July 31st · No Comments

China Electrical SocketWe’re going to head off on our two week trip to China and Taiwan shortly so we’ve started the planning phases of our trip. Number one on that list, as you’d expect for a travel blogger, is how we’ll keep all of our various gadgets and gizmos charged and ready. We all know that the plugs in other nations aren’t shaped the same as ours but that’s not all you have to watch out for.

Plug Shapes

In North America, and parts of Central and South America, we use two parallel prongs. The sockets in the wall, if you check now, will have that and perhaps a third prong. Most other nations have similar setups, two or three prongs, but the shapes and orientation will be different. It can get really complicated so we typically bring along our set of adapters that should cover every major plug type. Even though we’ll only need the ones for China and Taiwan, we keep them together just so we don’t end up losing any adapters.
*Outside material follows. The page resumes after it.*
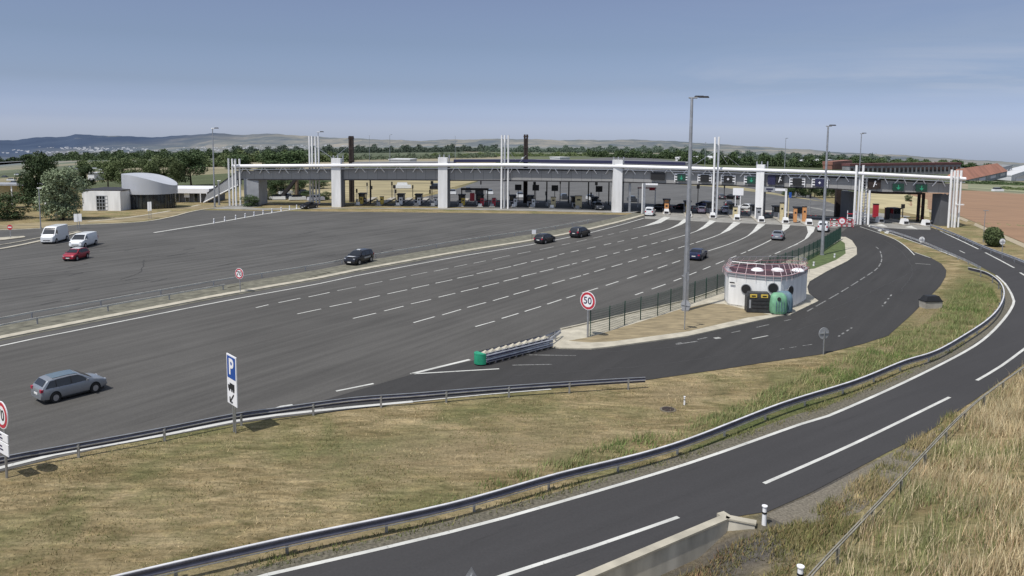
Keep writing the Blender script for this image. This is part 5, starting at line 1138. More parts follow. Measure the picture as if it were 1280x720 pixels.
# outbound side
outx = [(447, 1), (473, 2), (497, 3), (520, 3), (541, 3), (576, 2), (600, 4), (615, 4), (642, 5), (665, 5), (690, 6), (722, 7), (748, 8), (775, 6)]
seen = ['left of all outbound lanes beside the dark column', 'second outbound lane', 'third outbound lane', 'fourth outbound lane', 'just left of the second white pillar', 'just right of the second white pillar', 'left in the red-framed bay', 'right in the red-framed bay', 'just right of the three-tube mast', 'at the foot of the inner dark column', 'right of the inner dark column', 'with the big cream machine', 'left behind the third white pillar', 'right behind the third white pillar']
MC = {1: M_yel, 2: M_yel, 3: M_white, 4: M_red, 5: M_white, 6: M_cream, 7: M_cream, 8: M_greyl}
for i, ((x, k_), s_) in enumerate(zip(outx, seen)):
    yb = interp([(440, 257), (640, 259.5), (780, 263)], x); P = G(x, yb); P.z = 0
    t = thing('toll_island', 'outbound toll island, '+s_, 'toll island', P, R(90), 'toll islands at the outbound lanes'); b = MB(); b.prism([(0, -.7), (22, -.7), (22, .7), (0, .7)], 0, .2); b.build('kerb_base', M_conc, t); b = MB(); b.box((.5, 0, .5), (.7, .8, .6)); b.build('nose_block', M_greyl if i % 2 else M_white, t)
    big = k_ in (6, 7)
    machine(P+Vector((.4, 2.5, 0)), R(90), 'payment machine, '+s_, MC[k_], 2.6 if k_ == 7 else (2.2 if big else 1.7), 'payment machines at the outbound lanes', 1.5 if k_ == 7 else (1.1 if big else .8))
    if i % 3 != 1: booth(P+Vector((-.2, 7, 0)), R(90), 'dark glazed toll booth, '+s_, M_dark, grp='toll booths at the outbound lanes')
    barrier(P+Vector((-.9, 3.5, 0)), R(90), 'barrier arm, '+s_, M_whiteb if k_ != 4 else M_red, 2.5, 'barrier arms at the outbound lanes')
    if k_ in (5, 8) or i == 10:
        t = thing('traffic_screen', 'dark square screen on a pole, '+s_, 'screen', P+Vector((1.1, 9, .2)), -R(90), 'dark screens above the outbound lanes'); b = MB(); b.tube((0, 0, 0), (0, 0, 3.2), .08, n=6); b.build('pole', M_dark, t); b = MB(); b.box((.1, 0, 3.9), (.15, 1.6, 1.4)); b.build('screen_box', M_black, t)
    if i % 2 == 0:
        t = thing('traffic_light', 'slim traffic light, '+s_, 'traffic light', P+Vector((-1.2, 5, .2)), -R(90), 'traffic lights at the outbound lanes'); b = MB(); b.tube((0, 0, 0), (0, 0, 2.6), .06, n=6); b.build('pole', M_greyl, t); b = MB(); b.box((.05, 0, 2.9), (.25, .35, .9)); b.build('light_box', M_black, t)
P = G(594, 258)+Vector((0, 3.5, 0)); P.z = 0; t = thing('portal_gantry', 'dark red portal frame standing in the outbound lanes near the three-tube mast', 'gantry', P)
for x in (-3.4, 2.8): b = MB(); b.box((x, 0, 1.9), (.25, .25, 3.8)); b.build('post', M_dark, t)
b = MB(); b.box((-.3, 0, 3.8), (6.6, .6, .5)); b.build('lintel', M_dark, t); b = MB(); b.box((-.9, .4, 1.9), (1.1, .8, 1.9)); b.build('red_cabinet', M_red, t); b = MB(); b.box((.8, 1.2, 1.9), (1.9, .3, 3.2)); b.build('shutter', M_grey, t)
# exit ramp lanes at right
for i, (x, y, lb) in enumerate(((1103, 279.5, 'left toll island of the exit ramp'), (1134, 282, 'middle toll island of the exit ramp'), (1161, 283.5, 'right toll island edge of the exit ramp'))):
    t = island(x, y, 14, lane_n+.35, lb, 0, 1.6, 'toll islands at the exit ramp')
P = G(1094, 272.5); t = machine(P, lane_n+math.pi, 'tall rounded red cabinet by the ladder mast', M_red, 2.7, 'cabinets at the exit ramp', 1.0)
P = G(1117, 274); booth(P, lane_n+.35, 'dark grey toll booth between the exit ramp islands', M_grey, 1.6, 2, 2.6, 'cabinets at the exit ramp')
P = G(1108.5, 275); t = machine(P, lane_n+math.pi, 'black upright machine left of the grey exit booth', M_black, 2.2, 'cabinets at the exit ramp', .8)
P = G(1131, 279); t = barrier(P, lane_n+.2, 'black barrier arm across the right exit lane', M_black, 3.6, 'lane barrier arms')
P = G(1163, 283); t = thing('crash_post', 'short dark post at the right end of exit apron', 'post', P); b = MB(); b.box((0, 0, .5), (.35, .35, 1.0)); b.build('post', M_dark, t); b = MB(); b.box((0, 0, 1.03), (.42, .42, .06)); b.build('cap', M_greyl, t)
# ------------------------------------------------------------------ buildings left
def gbox(name, px0, px1, pb, yt, depth, m, parent, O, dz=0):
    a, c = G(px0, pb), G(px1, pb); zt = zat(a, yt, px0); b = MB(); b.prism([(a.x-O.x, a.y-O.y), (c.x-O.x, c.y-O.y), (c.x-O.x, c.y-O.y+depth), (a.x-O.x, a.y-O.y+depth)], 0+dz, zt); return b.build(name, m, parent), zt, a, c
O = G(150, 262); rest = thing('rotunda_building', 'white building with a grey slanted drum over a glass front, left of the plaza', 'building', O)
_, zt, a, c = gbox('white_wing', 103.5, 151, 263.5, 237.3, 9, M_white, rest, O)
b = MB(); b.box(((a.x+c.x)/2-O.x, a.y-O.y+4.5, zt+.1), (c.x-a.x+.3, 9.3, .2)); b.build('roof_edge', M_dark, rest)
w0, w1 = G(121.5, 263.5), G(135, 263.5); z1, z2 = zat(w0, 261, 128), zat(w0, 243.5, 128); yy = w0.y-O.y-.03
b = MB(); b.box(((w0.x+w1.x)/2-O.x, yy, (z1+z2)/2), (w1.x-w0.x, .1, z2-z1)); wn = b.build('window', M_bglass, rest); b = MB()
for i in range(5): b.box((w0.x-O.x+(w1.x-w0.x)*i/4, yy-.07, (z1+z2)/2), (.12, .06, z2-z1))
for i in range(5): b.box(((w0.x+w1.x)/2-O.x, yy-.09, z1+(z2-z1)*i/4), (w1.x-w0.x, .05, .12))
b.build('window_grid', M_greyl, wn)
dc = G(174, 262)-O+Vector((0, 5.2, 0)); rd = (G(206, 262)-G(141, 262)).length/2; zb_ = zat(G(174, 262), 242.5, 174); zl_, zr_ = zat(G(174, 262), 218, 150), zat(G(174, 262), 231.5, 206)
b = MB(); vs = []; K = 40
for j in range(K): a_ = 2*math.pi*j/K; x = math.cos(a_)*rd; vs.append((dc.x+x, dc.y+math.sin(a_)*rd*.85, zb_))
for j in range(K): a_ = 2*math.pi*j/K; x = math.cos(a_)*rd; u = (x/rd+1)/2; vs.append((dc.x+x, dc.y+math.sin(a_)*rd*.85, zl_+(zr_-zl_)*u**1.8+.25*math.sin(u*math.pi)))
b.add(vs, [tuple(range(K-1, -1, -1)), tuple(range(K, 2*K))]+[(i, (i+1) % K, K+(i+1) % K, K+i) for i in range(K)]); b.build('drum', mat('zinc_drum', (.50, .52, .56), .5, metal=.2, var=.06, scale=.3), rest, smooth=True, angle=40)
b = MB(); b.prism([(dc.x+math.cos(2*math.pi*j/K)*rd*.94, dc.y+math.sin(2*math.pi*j/K)*rd*.8) for j in range(K)], 0, zb_-.02); b.build('glass_front', M_bglass, rest, smooth=True, angle=40)
b = MB()
for j in range(22): a_ = math.pi+math.pi*(j+.5)/22; b.box((dc.x+math.cos(a_)*rd*.945, dc.y+math.sin(a_)*rd*.805, zb_/2), (.1, .1, zb_))
b.build('mullions', M_dark, rest)
b = MB(); b.box((G(151.5, 262).x-O.x, -.4, zb_/2+.3), (.5, .5, zb_+.6)); b.build('corner_pier', M_cream, rest)
O = G(232, 253); svc = thing('service_building', 'low dark shopfront with a bright white roof edge beside the rotunda', 'building', O)
_, zt, a, c = gbox('shopfront', 205, 262, 253, 238, 10, M_grey, svc, O)
b = MB(); b.box(((a.x+c.x)/2-O.x, 4.2, zt+.55), (c.x-a.x+.6, 11, 1.1)); b.build('roof_fascia', M_whiteb, svc)
for x in (211, 222.5, 234.5, 245): q = G(x, 253)-O; b = MB(); b.box((q.x, -.06, 1.35), (1.1, .12, 2.5)); fr = b.build('door_frame', M_greyl, svc); b = MB(); b.box((q.x, -.14, 1.3), (.75, .05, 2.1)); b.build('door_glass', M_bglass, fr)
q = G(234.5, 253)-O; b = MB(); b.box((q.x, -.3, zt-.6), (1.3, .2, 1.0)); b.build('white_sign', M_whiteb, svc)
for x in (250, 258): q = G(x, 253.5)-O; b = MB(); b.tube((q.x, -1.2, 0), (q.x, -1.2, zt+1), .13, n=8); b.build('canopy_post', M_whiteb, svc)
O = G(253, 254); stair = thing('covered_staircase', 'inclined enclosed staircase climbing from the shopfront to the canopy', 'staircase', O)
P1 = G(286, 256)-O; zt = zat(G(286, 256), 214, 286); z0_ = .3; b = MB()
for yy in (1.0, 3.4): b.add([(0, yy, z0_), (P1.x, yy, zt-3.2), (P1.x, yy, zt), (0.8, yy, z0_+2.0), (0, yy+.15, z0_), (P1.x, yy+.15, zt-3.2), (P1.x, yy+.15, zt), (.8, yy+.15, z0_+2.0)], [(0, 1, 2, 3), (7, 6, 5, 4), (0, 4, 5, 1), (1, 5, 6, 2), (2, 6, 7, 3), (3, 7, 4, 0)])
b.build('side_panel', M_greyl, stair); b = MB()
for i in range(16): u = i/16; b.box((P1.x*u+.2, 2.2, z0_+(zt-3.2-z0_)*u), (.5, 2.2, .25))
b.build('steps', M_conc, stair)
b = MB(); b.add([(.8, .9, z0_+2.05), (P1.x, .9, zt+.05), (P1.x, 3.6, zt+.05), (.8, 3.6, z0_+2.05), (.8, .9, z0_+2.2), (P1.x, .9, zt+.2), (P1.x, 3.6, zt+.2), (.8, 3.6, z0_+2.2)], [(0, 3, 2, 1), (4, 5, 6, 7), (0, 1, 5, 4), (1, 2, 6, 5), (2, 3, 7, 6), (3, 0, 4, 7)]); b.build('roof', M_dark, stair)
b = MB(); b.tube((0, .8, z0_-.2), (P1.x, .8, zt-3.3), .16, n=6); b.build('stringer', M_white, stair)
O = G(28, 268); sh = thing('parking_shelter', 'flat pale-roofed shelter behind the bush at the left edge', 'shelter', O)
a = G(-30, 262)-O; c = G(62, 262)-O; zt = zat(G(28, 262), 232, 28)
b = MB(); b.box(((a.x+c.x)/2, a.y+3, zt), (c.x-a.x, 6, .35)); b.build('roof', M_greyl, sh); b = MB(); b.box(((a.x+c.x)/2, a.y+5.5, zt/2), (c.x-a.x, .2, zt-.5)); b.build('rear_wall', M_cream, sh)
for x in np.linspace(a.x+.6, c.x-.6, 6): b = MB(); b.box((x, a.y+.4, zt/2), (.25, .25, zt)); b.build('post', M_whiteb, sh)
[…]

If you’re going to buy a new one, I suggest getting one that has all the adapters together in one unit. It makes it even harder to lose individual ones since they’ll all be connected. It’s often cheaper too, though that depends on how fancy you get.

Voltage

Here’s the real tricky part – the United States uses an electrical system that provides 110 volts at the outlet. 220 volts is pretty much standard elsewhere, which means unless you have a converter, the excess juice will burn out your appliance. This is most important for small devices that draw little power, like a hairdryer or electric razor.

Take a look at the device and it should tell you its power needs. I took a peek at my AC Adapter for my laptop and it says INPUT: 100-240V ~2.4A 50-60 Hz. That means it can handle up to 240V at a frequency of 50-60 Hz. For my computer, in China and Taiwan, all I need is an adapter so my two prong plug will fit in an outlet there. The adapter will handle converting it to what my computer can handle.

Incidentally, China uses 220V, 50HZ while Taiwan uses 110V, 50 HZ.